6. Copies of items seized: You are entitled to be told precisely what is being taken from your house. It is wise to insist on having copies of all the documents, and to take photographs of any item being removed before it leaves your house (even if those things have already been put into `evidence' bags). It is generally better to make physical copies of documents or to scan them, rather than to photograph them, as photographs can be distorted. If you have a photocopier with a sheet feeder it is much quicker than putting individual sheets on a scanner. You are entitled to challenge the removal of any item which does not appear to be covered by the terms of the search warrant.

7. Spring cleaning afterwards: The knowledge that police officers have gone through every room in the house and have taken photographs of everything, can leave you feeling as violated as if the house has been burgled. Take control of these feelings by having a major tidy up around the house after they've gone. Move the furniture around, put up new pictures, and do all the filing that you'd been putting off. Upgrade your mobile phone if they have insisted on taking full details of the serial numbers.

8. Recycle redundant electronic goods: Make sure, when upgrading any mobile phone, to dispose of the old handset rather than leave it in a desk drawer and forget about it. That can save the police wasting a huge amount of time packing it up as `evidence' for detailed technical investigation in a neat cardboard box, held in place with plastic ties, when it hasn't been used for years. The same goes for old laptop computers and old printers.

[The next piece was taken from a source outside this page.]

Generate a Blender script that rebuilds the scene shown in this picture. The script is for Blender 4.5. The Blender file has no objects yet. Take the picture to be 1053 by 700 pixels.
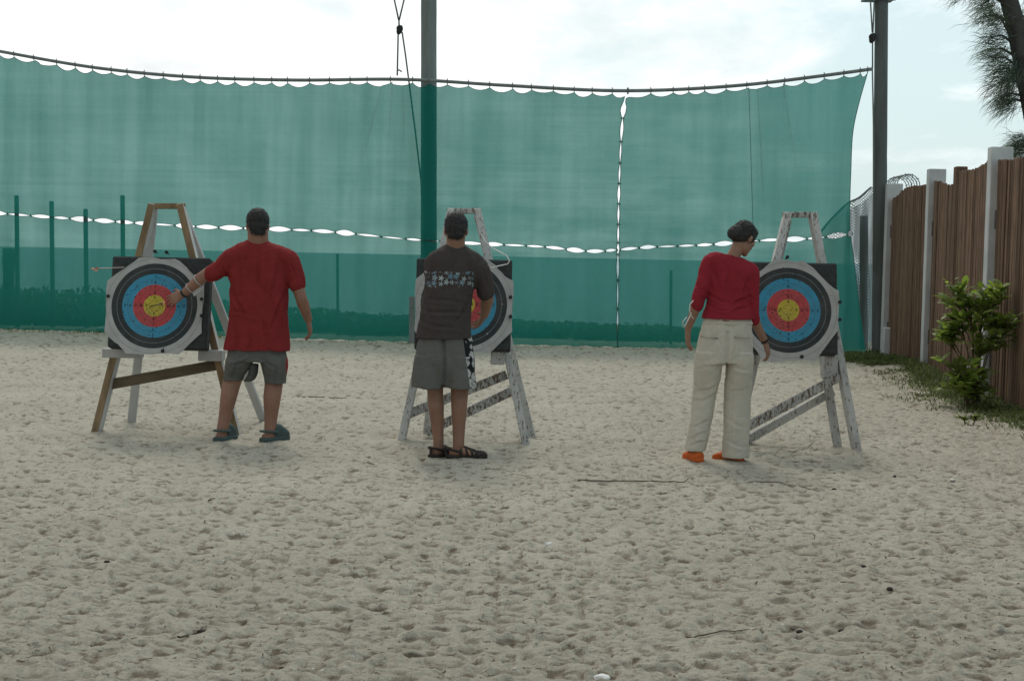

9. Attendant publicity: However discreet the police may be in searching your home, if you are in the public eye, the media will soon be very interested in the fact that your home has been searched. As a rule of thumb, the interest can be measured by the number of photographers camped outside your home at any moment. (If you ask them nicely, they will not take pictures of your children, but you may have to put up with some pretty unattractive pictures of yourself.)

10. Sources of photographs: A word of warning: if your children's friends have taken photographs of the whole family while on holiday, and put them on a site like Facebook, then it's very easy for newspapers to lift them to illustrate a story about you, even if you have been extremely careful not to supply family photographs to the press, to try to preserve some privacy for your children.